I put together a simulation in LTspice to experiment with inductor values for peaking the outputs. I also added the transmission lines on the PCB and to the scope to model the step effect seen on the bench. A SPICE macro model for the BFU550A is available, which includes the package parasitics, yielding a more accurate result. Unfortunately, the models aren't licensed for redistribution - if you want to use them, you'll have to download them yourself.

I also wrote some code using the LTspice .MEASURE statement to calculate the rise/fall times and slew rate of the outputs.

Based on some initial cut-and-try tests, I came up with 5.6 nH as a good value for the peaking inductor. Here you can see runs with no inductor (1 fH), 5.6 nH, and 8.2 nH.

You can also see the later step caused by a simulated 47-Ohm output cable. Setting the impedance of this transmission line to 50-Ohms eliminates the step.

Zoomed in, you can see that without an inductor, the rise definitely droops a bit, with the 5.6 nH, the output looks better, and by 8.2 nH, the output overshoots.

The measured rise and fall times also show the effect. The initial rise time of 434 ps is reduced to just under 300 ps by the 5.6 nH, with only around 25 ps more improvement going to 8.2 nH at the cost of more overshoot. On the other hand, overshoot is not likely to be problem for strobe pulses intended for diode sampling bridges -- it might even prove beneficial.

Measurement: trise
  step    t90r-t10r
     1    4.3427e-010
     2    2.99055e-010
     3    2.73687e-010

These simulation doesn't exactly match the bench tests in the no-inductor case. While simulations show a 434 ps rise time, I measured 565 ps on the scope. I'd like to see these numbers closer, but with all the non-modeled parasitics on the PCB, I'm not going to worry about it too much at this point.
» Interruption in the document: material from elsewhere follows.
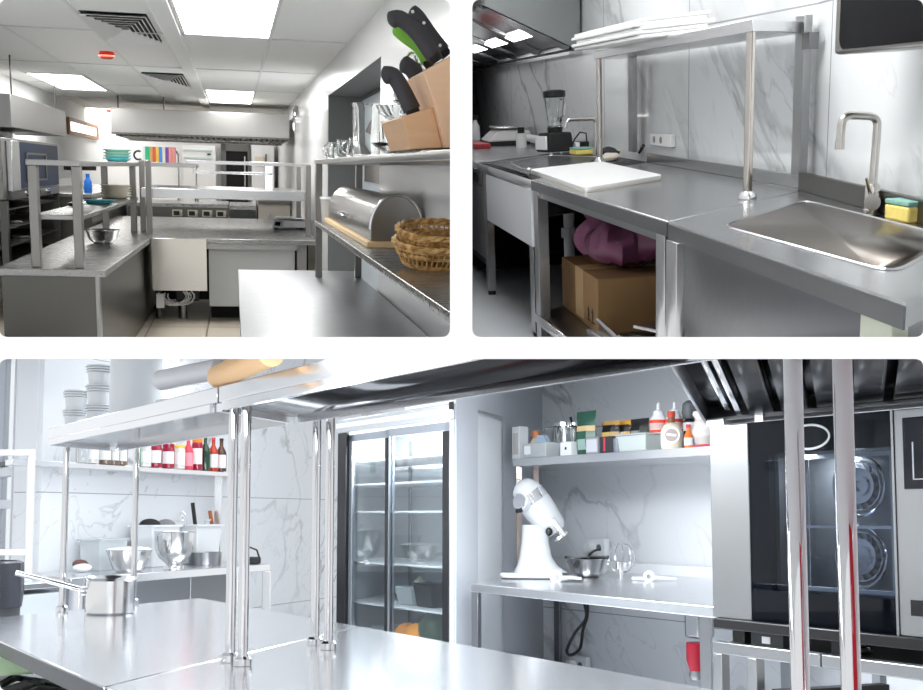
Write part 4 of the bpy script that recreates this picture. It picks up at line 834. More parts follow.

It might be something to revisit later.

T-Coils?

T-coils could theoretically produce better results than a simple inductor, but their math is complicated, and they're not off-the-shelf components. In this case, it would probably be necessary to implement the coils as structures on the PCB, which doesn't lend itself to easy experimentation. But, this is a trick to keep in a back pocket in case it's needed later.

Back to the Bench

So, I re-worked the PCB to add an inductor in-line with each resistor. Tombstoning finally comes in handy!

Without the inductor, the rise time measures 562 ps this time.

With the 5.6n inductor, the rise time is reduced to 446 ps, and the shape looks better. There is just a hint of overshoot on the falling edge, and none on the rising.

The 8.2n inductor decreases the rise time only by an extra few ps, but noticeably increases the overshoot on the falling edge. There is probably nothing to be gained by adding more inductance at this point.

Conclusions

11 GHz transistors aren't fast enough. The outputs here could just as well have been created with 74LVC gates. I'm looking at some 45 GHz SiGe ones for a next test, but the Vce ratings are all very low, so it may be difficult to get enough voltage swing. In any case, I'm going to make sure to add sites for peaking inductors on the test PCB.

Looking back on the SY88932L laser-driver tests, a peaking inductance probably could improve the rise times. I think I'm going to re-spin the simple test PCB to add inductors and order a few more of those parts for testing.

The sample book of 0603 inductors really came in handy.